Four granite pillars rise from the North Atlantic about a kilometre off the Shetland coast. They have no inhabitants, no practical use, and no plans to go anywhere. But they are, in a word, magnificent.
These are The Drongs — and they have been earning their keep as a spectacle for a rather long time.
The surrounding landscape of Eshaness was, hundreds of millions of years ago, a stratovolcano with multiple eruptions creating a steep and unstable cone. The softer rocks — schists and gneiss — were worn away by millennia of Atlantic weather. The Drongs were carved by the sea from the harder granite that formed deep in the earth and simply refused to budge. Stubbornness, it turns out, is a geological virtue.
They have confused people for centuries. Depending on the angle, they resemble a ship under sail, a group of castle towers, or a cowled monk. Visitors have never quite agreed on what they are looking at.

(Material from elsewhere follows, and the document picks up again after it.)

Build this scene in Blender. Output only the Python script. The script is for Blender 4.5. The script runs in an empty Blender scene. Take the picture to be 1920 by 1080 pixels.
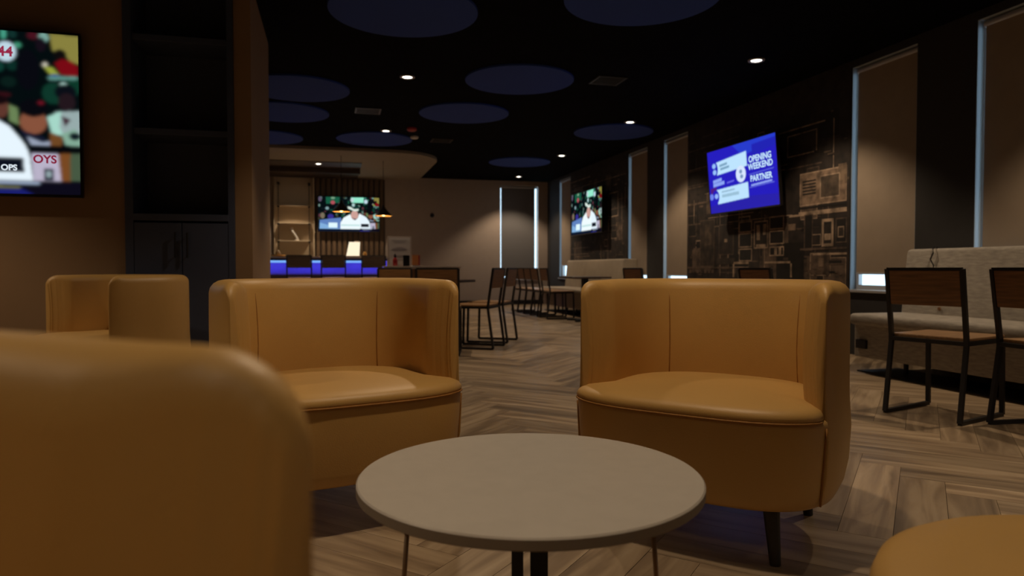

Someone got there before the first climbers — probably. In 1992, Mick Fowler, Andy Nisbet, Jon Lincoln and Craig Jones climbed all four main stacks within seven days, and found signs suggesting others may have done so before them. But what signs seem to have been kept to themselves. So who those earlier visitors were remains entirely unknown.
The Drongs have been standing there for an almost incomprehensible stretch of time. They will almost certainly outlast the mystery.